Liz Cheney: Smith report raises question for Trump DOJ nominees
Former Rep. Liz Cheney (R-Wyo.) raised questions Tuesday about President-elect Trump's choices to lead the Department of Justice (DOJ) amid fallout from special counsel Jack Smith's report about the former president's involvement in the 2021 Capitol insurrection.
“DOJ’s exhaustive and independent investigation reached the same essential conclusions as the Select Committee. All this DOJ evidence must be preserved,” Cheney wrote Tuesday in a post on the social platform X.
“But most important now, as the Senate considers confirming Trump’s Justice Department nominees: if those nominees cooperated with Trump’s deceit to overturn the 2020 election, they cannot now be entrusted with the responsibility to preserve the rule of law and protect our Republic,” she wrote.
Cheney, who served on the House Jan. 6 committee while in office, was awarded the Presidential Citizens Medal for her investigation into Trump's actions during the Capitol insurrection.

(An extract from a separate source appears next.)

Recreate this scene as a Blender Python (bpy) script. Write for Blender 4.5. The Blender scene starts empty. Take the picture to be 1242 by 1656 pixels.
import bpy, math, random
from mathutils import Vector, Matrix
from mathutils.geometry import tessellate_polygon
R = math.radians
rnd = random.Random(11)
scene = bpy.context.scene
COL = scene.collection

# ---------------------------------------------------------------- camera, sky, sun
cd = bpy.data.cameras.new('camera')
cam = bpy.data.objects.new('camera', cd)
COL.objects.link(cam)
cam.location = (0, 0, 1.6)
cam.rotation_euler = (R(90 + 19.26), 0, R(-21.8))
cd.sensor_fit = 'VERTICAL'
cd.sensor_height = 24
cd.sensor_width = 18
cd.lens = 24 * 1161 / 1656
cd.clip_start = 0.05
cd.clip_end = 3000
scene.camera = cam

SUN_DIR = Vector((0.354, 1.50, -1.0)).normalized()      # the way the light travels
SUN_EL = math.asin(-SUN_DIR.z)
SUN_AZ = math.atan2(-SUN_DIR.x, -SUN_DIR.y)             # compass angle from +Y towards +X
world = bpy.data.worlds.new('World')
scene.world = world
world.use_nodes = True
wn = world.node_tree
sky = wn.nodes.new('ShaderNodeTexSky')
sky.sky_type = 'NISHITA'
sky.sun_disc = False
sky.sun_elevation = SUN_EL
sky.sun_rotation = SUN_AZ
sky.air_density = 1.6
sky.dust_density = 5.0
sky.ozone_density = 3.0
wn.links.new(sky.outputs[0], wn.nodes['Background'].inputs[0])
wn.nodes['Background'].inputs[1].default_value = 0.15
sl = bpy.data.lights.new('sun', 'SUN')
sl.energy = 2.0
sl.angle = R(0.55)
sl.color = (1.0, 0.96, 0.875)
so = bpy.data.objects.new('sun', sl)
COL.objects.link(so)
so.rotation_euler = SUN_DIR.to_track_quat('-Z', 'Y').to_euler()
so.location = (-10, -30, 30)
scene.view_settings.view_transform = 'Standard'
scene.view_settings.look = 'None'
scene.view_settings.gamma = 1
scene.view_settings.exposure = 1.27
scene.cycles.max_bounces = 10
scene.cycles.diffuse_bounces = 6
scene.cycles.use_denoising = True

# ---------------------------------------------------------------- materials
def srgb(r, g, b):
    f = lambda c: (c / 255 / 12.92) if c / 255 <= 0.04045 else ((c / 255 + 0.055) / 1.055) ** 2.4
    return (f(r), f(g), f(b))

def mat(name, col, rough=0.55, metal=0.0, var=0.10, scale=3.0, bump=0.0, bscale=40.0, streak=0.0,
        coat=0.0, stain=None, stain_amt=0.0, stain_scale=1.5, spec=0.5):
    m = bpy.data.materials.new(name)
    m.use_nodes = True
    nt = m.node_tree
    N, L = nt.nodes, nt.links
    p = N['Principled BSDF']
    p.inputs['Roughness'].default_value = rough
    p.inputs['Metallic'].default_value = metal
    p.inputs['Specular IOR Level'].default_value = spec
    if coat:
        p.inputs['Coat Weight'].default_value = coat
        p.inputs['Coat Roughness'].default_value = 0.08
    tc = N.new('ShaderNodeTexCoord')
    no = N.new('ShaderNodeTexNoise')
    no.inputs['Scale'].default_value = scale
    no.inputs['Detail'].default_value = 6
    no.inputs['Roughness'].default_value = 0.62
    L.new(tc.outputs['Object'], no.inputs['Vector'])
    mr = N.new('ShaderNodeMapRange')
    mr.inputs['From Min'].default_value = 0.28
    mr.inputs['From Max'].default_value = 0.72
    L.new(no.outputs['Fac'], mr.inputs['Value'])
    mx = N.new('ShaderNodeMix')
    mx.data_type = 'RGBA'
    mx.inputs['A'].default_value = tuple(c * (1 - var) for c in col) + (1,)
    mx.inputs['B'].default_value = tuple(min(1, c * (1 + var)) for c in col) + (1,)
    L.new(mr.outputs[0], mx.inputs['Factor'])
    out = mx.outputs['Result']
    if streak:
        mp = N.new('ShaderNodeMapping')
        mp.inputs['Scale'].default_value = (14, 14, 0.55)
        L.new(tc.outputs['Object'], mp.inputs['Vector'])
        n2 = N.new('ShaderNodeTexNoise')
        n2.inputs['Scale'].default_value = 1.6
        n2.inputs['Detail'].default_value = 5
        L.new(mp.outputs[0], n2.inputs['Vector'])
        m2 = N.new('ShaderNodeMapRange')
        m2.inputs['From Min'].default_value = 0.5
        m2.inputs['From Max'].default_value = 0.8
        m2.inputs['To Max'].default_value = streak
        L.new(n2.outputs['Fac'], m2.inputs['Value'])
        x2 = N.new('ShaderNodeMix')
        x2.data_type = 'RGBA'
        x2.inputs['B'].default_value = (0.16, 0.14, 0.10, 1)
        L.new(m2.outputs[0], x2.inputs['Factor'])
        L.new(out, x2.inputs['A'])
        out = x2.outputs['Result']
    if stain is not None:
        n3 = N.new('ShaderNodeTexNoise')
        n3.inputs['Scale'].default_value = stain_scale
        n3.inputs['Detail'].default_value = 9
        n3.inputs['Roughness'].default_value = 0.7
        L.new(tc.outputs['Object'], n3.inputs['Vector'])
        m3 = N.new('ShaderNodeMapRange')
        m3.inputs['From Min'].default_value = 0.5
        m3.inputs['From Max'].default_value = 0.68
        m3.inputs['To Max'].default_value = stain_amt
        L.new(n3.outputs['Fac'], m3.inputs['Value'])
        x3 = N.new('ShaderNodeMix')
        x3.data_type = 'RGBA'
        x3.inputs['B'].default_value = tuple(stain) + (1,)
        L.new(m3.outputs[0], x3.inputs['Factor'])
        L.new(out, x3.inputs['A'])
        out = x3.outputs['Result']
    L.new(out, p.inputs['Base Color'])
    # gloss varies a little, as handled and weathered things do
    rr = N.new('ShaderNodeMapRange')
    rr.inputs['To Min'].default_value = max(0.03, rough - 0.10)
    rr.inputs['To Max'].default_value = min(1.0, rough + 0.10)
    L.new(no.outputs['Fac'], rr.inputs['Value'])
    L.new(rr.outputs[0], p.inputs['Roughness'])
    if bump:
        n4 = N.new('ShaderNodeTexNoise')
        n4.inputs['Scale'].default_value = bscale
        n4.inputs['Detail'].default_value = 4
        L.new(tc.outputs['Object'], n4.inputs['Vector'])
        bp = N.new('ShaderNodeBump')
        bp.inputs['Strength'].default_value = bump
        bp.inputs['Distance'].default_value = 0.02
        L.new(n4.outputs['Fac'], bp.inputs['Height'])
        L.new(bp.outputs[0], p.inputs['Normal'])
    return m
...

She has been a fierce critic of the former president and his allies over the years.
“As our framers knew, our institutions only hold when those in office are not compromised by personal loyalty to a tyrant. So this question is now paramount for Republicans: Will you faithfully perform the duties the framers assigned to you and do what the Constitution requires? Or do you lack the courage?” she concluded in her post.
Trump tapped Pam Bondi to serve as his attorney general. She was a senior adviser on Trump's first impeachment defense team.
Cheney isn’t the only official calling for the preservation of the report. Sen. Dick Durban (D-Ill.) urged leaders to take the necessary steps to retain the 174-page document, calling out comments made by incoming Trump officials.
“The President-elect’s intended nominee for Attorney General, Pam Bondi, has promised to weaponize the Department of Justice against those who were involved in these investigations, threatening: ‘When Republicans take back the White House… [t]he Department of Justice, the prosecutors will be prosecuted—the bad ones. The investigators will be investigated.’ In light of these threats, it is critical that the Department take immediate preservation steps related to these investigations and prosecutions,” Durbin, the top Democrat on the Senate Judiciary Committee, wrote.
Trump fumed about the release of the report on social media Tuesday morning, labeling Smith a “lamebrain” prosecutor amid a string of other insults directed at Democrats.
“Jack is a lamebrain prosecutor who was unable to get his case tried before the Election, which I won in a landslide. THE VOTERS HAVE SPOKEN,” he wrote Tuesday on Truth Social.